Harriet, whom I’ve accidentally given a fascination for all things macabre, couldn’t get enough of this story. “What happened next?” she asked. “Well,” I said. “The baby died. Her head fell off.” And no, it couldn’t have been put back on. Harriet eventually suggested that they should probably get a cutting board and cut off its arms and legs for good measure. And then we decided it would be an excellent idea to bake some gingerbread men.
Well, not gingerbread, exactly. We made “chewy oatmeal” cut-out cookies, but we call them gingerbread men anyway. Even the women. Their chewiness was part of their appeal, but it also meant that the men were partial to losing limbs and that the day’s focus on decapitation continued. Stuart and I surreptitiously gobbled up the casualties, which meant that by the time the cookies were all decorated and Harriet was permitted to have her “just one”, we were about ready to be sick.
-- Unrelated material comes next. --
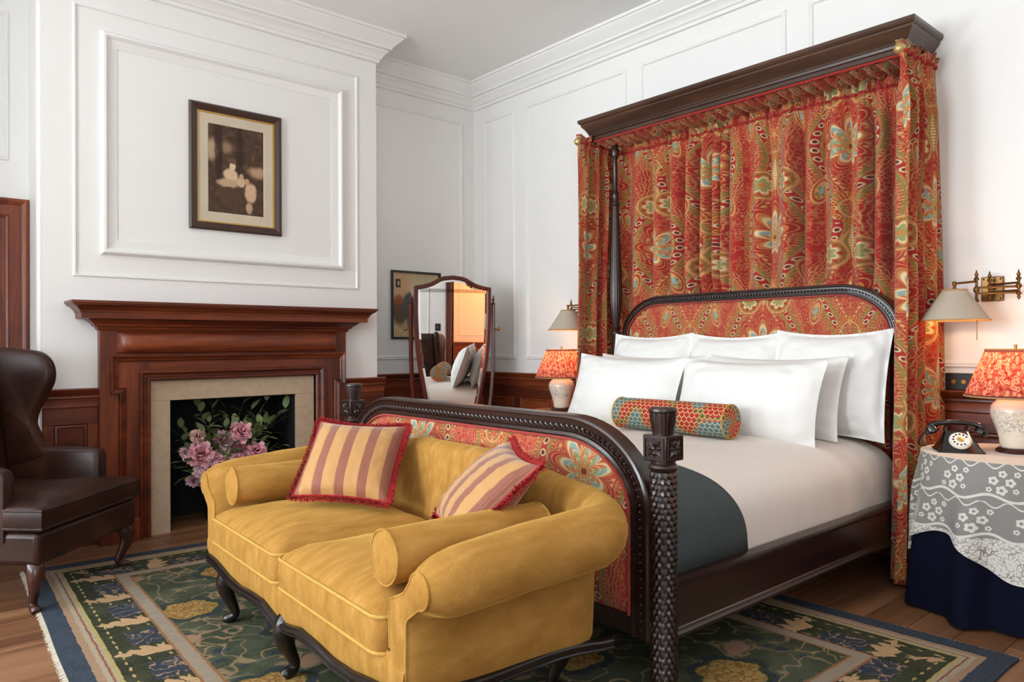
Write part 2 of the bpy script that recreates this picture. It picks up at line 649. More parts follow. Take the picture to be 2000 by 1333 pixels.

Incidentally, this version of The Gingerbread Man story is our favourite. As with Gowdy, its author doesn’t shy away from darkness, but points out that a cookie getting eaten is far from the worst way a story could end.
You are a sick lot. What’s next? Butchering your bunting?
All of this makes perfect sense to me. It’s the Disney version of the world that I find terrifying. (;
this is why you and stuart are the sort of people in the world who should be doing the child raising in the world. … actually, harriet may need to play the role f most of the children, though, too.
you know that stephen leacock essay about how pirates getting ‘mowed down’ in children’s books doesn’t bother them?